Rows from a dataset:
--- START ---
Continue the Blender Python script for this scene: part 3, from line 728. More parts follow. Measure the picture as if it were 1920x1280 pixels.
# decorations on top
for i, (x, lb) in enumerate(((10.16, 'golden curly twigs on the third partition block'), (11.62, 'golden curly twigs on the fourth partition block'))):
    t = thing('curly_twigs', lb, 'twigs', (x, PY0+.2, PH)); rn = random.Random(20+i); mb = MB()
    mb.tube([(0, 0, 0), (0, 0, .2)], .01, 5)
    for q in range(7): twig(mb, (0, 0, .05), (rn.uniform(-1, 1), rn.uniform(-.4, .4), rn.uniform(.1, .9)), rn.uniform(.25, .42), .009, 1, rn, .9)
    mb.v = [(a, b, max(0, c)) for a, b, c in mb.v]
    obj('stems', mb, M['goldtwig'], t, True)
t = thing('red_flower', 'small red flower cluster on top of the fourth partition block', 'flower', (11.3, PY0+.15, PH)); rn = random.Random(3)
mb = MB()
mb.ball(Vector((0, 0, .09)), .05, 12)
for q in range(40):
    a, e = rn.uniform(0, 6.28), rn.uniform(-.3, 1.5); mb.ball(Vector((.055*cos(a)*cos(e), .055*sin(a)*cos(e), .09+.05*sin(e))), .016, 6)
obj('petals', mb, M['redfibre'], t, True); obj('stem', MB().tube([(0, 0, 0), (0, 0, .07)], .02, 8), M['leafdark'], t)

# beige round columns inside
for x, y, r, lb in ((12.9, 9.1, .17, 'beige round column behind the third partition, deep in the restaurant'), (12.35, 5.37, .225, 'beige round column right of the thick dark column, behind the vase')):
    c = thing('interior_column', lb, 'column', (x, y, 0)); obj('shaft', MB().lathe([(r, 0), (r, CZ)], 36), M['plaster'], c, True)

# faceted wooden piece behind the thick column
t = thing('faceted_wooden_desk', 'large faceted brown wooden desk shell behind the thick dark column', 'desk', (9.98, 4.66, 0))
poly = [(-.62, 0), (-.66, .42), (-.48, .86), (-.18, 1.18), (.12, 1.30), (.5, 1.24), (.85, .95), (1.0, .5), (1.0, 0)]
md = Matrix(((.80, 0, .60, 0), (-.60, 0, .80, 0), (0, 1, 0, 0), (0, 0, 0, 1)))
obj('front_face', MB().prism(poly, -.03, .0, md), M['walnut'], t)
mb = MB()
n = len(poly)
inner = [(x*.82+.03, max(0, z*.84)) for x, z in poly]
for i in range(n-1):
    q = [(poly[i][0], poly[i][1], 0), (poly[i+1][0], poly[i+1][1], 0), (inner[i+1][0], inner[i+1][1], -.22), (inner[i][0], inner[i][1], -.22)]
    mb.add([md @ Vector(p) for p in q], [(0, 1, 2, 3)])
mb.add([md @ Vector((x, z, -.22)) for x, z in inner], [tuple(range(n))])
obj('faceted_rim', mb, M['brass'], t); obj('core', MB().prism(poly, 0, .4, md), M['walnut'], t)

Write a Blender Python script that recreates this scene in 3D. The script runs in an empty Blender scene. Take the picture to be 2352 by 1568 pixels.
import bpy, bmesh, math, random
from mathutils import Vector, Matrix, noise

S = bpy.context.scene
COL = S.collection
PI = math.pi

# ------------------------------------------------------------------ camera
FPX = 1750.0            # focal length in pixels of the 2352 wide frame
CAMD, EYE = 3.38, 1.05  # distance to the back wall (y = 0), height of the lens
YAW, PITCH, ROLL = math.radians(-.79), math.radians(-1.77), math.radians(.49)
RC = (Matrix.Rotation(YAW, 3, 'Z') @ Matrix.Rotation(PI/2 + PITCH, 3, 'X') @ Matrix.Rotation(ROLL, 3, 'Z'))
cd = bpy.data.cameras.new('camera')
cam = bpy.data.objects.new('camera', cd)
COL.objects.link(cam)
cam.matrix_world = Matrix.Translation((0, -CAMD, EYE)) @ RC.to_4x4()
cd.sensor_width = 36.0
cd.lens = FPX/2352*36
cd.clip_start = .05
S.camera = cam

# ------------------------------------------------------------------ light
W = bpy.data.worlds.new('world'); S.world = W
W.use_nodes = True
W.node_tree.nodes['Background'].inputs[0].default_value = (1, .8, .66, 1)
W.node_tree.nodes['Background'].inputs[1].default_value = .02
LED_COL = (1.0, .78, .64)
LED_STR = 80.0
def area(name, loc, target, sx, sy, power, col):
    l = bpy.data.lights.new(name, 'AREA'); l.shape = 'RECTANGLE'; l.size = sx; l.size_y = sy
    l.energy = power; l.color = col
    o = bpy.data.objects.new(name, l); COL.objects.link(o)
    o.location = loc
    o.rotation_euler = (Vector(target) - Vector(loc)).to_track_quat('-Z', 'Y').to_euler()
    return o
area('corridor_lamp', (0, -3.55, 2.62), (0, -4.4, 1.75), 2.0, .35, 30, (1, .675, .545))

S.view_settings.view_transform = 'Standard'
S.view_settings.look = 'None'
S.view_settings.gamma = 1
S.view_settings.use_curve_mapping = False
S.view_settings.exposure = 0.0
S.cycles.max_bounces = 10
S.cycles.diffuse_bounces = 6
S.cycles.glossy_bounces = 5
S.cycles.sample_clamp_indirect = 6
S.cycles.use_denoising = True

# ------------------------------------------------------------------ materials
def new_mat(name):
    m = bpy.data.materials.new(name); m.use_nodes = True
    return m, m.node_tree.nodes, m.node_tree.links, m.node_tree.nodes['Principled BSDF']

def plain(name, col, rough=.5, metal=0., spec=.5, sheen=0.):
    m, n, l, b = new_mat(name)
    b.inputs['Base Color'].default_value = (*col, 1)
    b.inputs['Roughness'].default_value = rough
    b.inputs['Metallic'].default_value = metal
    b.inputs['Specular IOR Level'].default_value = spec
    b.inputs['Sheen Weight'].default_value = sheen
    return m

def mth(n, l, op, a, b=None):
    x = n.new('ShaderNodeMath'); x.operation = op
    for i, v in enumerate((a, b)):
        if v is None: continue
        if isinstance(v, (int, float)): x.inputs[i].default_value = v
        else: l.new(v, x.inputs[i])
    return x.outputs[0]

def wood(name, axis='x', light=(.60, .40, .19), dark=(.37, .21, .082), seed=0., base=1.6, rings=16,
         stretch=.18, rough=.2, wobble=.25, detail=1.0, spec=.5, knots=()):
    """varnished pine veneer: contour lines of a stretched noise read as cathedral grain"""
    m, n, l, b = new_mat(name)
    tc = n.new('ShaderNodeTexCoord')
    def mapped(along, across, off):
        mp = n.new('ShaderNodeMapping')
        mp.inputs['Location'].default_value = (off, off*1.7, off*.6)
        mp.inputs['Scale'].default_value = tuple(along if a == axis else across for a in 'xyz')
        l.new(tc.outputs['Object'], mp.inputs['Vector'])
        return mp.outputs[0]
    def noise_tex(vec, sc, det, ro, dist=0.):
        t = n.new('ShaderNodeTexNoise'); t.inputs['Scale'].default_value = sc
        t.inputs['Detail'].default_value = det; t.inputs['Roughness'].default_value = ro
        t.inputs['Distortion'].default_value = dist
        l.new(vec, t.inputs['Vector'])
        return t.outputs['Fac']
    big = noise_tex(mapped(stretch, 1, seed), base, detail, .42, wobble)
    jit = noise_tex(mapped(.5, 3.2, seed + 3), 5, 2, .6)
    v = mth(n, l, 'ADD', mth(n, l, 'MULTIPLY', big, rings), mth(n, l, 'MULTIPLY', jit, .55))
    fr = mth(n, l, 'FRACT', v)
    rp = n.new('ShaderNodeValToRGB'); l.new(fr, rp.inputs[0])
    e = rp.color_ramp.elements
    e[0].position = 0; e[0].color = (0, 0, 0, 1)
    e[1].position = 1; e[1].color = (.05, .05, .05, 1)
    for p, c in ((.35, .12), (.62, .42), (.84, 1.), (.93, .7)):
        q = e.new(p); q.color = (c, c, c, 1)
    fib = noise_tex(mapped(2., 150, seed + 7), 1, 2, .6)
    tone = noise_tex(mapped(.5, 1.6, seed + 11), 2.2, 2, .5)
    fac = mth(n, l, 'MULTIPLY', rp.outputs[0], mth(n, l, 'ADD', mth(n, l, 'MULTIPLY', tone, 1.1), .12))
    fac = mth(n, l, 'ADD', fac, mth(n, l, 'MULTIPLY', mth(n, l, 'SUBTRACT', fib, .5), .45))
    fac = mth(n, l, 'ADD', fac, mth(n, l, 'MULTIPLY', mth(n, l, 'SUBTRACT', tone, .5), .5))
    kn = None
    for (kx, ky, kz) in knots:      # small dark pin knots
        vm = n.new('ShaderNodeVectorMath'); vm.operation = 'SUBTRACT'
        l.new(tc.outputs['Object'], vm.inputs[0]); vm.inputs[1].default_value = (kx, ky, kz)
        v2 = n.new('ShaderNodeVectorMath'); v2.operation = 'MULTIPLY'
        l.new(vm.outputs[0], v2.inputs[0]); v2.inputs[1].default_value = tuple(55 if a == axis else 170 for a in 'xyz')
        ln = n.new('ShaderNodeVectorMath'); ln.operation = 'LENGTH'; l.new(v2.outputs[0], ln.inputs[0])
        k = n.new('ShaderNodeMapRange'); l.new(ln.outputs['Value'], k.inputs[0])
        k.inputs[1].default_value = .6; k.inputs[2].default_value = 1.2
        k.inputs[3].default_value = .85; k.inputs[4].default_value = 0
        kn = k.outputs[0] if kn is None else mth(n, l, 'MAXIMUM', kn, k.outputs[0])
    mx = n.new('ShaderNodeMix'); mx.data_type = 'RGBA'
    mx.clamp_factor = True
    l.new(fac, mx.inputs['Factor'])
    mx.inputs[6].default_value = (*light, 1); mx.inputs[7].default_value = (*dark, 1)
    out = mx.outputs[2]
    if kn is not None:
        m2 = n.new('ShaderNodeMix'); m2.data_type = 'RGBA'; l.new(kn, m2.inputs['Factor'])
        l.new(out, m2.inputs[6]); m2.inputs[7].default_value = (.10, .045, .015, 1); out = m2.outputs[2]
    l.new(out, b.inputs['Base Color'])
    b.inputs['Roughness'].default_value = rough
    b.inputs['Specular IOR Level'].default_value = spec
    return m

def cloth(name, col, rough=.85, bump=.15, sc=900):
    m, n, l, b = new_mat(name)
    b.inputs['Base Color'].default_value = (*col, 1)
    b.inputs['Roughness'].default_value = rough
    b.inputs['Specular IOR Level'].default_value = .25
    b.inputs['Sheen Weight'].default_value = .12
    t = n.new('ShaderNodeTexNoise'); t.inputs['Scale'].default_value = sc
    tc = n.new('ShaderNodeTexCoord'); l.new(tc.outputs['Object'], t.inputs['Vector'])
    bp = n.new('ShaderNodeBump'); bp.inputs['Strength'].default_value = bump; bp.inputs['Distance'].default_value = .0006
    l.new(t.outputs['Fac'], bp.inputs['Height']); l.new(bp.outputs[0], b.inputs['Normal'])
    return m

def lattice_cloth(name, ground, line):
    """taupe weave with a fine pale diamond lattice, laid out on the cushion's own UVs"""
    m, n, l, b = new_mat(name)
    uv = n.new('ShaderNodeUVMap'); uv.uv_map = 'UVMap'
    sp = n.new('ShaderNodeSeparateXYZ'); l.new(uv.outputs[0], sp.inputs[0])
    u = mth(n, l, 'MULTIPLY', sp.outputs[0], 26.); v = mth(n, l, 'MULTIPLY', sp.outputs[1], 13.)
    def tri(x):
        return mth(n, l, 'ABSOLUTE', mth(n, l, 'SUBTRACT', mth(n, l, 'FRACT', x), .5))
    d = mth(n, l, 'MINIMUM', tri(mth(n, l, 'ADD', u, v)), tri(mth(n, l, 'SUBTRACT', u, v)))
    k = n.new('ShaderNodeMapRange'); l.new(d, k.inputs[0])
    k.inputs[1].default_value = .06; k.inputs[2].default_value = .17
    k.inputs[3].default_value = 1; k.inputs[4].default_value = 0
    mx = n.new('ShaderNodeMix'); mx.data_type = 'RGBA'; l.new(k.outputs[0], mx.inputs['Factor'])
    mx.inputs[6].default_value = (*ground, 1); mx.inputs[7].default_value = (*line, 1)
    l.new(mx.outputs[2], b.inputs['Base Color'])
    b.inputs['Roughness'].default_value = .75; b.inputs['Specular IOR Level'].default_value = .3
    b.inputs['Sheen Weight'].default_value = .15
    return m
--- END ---
• [Written instruction]:
Retype exactly, and only, the lines from the one containing "Write a Blender" through the one containing "PI = math.pi", both included.

• [Response below]:
Write a Blender Python script that recreates this scene in 3D. The script runs in an empty Blender scene. Take the picture to be 2352 by 1568 pixels.
import bpy, bmesh, math, random
from mathutils import Vector, Matrix, noise

S = bpy.context.scene
COL = S.collection
PI = math.pi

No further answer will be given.